O que não contávamos era com a excelência da gastronomia que encontrámos no Nevão. Lugar simples, com aspecto de café, mesas e cadeiras em madeira, serviço simpático e atencioso, preços muito justos.
A oferta da cozinha não podia ser mais típica e autêntica. Feijoada à Nevão, Torresmos à Pastor, Cabrito Assado, Vitela Estufada, Truta à Nevão, Chanfana à Sabugueiro, entre outros pratos do dia.

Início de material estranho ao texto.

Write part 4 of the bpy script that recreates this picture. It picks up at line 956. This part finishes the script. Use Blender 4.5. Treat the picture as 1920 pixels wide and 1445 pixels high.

Entrámos com os Torresmos à Pastor, onde uma entremeada assada fininha brilhava em conjunto com enchidos, batata e couve lombarda (de novo a excelência dos legumes) e seguimos com umas Migas de Bacalhau com Broa de bradar aos céus. Conjunto cremoso, perfeito na textura e no sabor. Pelo meio, as lascas de bacalhaus eram adornadas pelo conforto dos pedaços de broa. Um dos melhores pratos de toda esta lista, para definitivamente, uma das melhores refeições.
Para subir a fasquia apareceu um Somontes Tinto 2006 (9€), que além de ter feito grande casamento, mostrou-se com uma classe e elegância que só visto (bebido neste caso). Bendita gente que faz vinhos assim.
Mais uma razão, e esta muito séria, para visitar a simpática aldeia do Sabugueiro. Obrigatório.
Preço médio sem vinho, 10€
Rotas e Sabores Regionais, Rua Bernardo Marcos Leitão, Manteigas – 275 982 241
Termino esta lista, que se pretende dinâmica, por hoje, não com mais uma sugestão de onde comer, mas com uma casa de produtos regionais de excelência, que nas grandes urbes passou a chamar-se de gourmet.
Merece ser conhecida, no centro de Manteigas, a loja da Carolina Lima Vaz, que nos recebe com um sorriso, para logo de seguida nos convidar a provar os famosos queijos da serra. São muitos e bons, pelo que é tarefa hercúlea conseguir deixar o lugar sem gastar dinheiro. Há muito mais que queijo e nem as encantadoras pantufas da serra quiseram faltar. É conferir.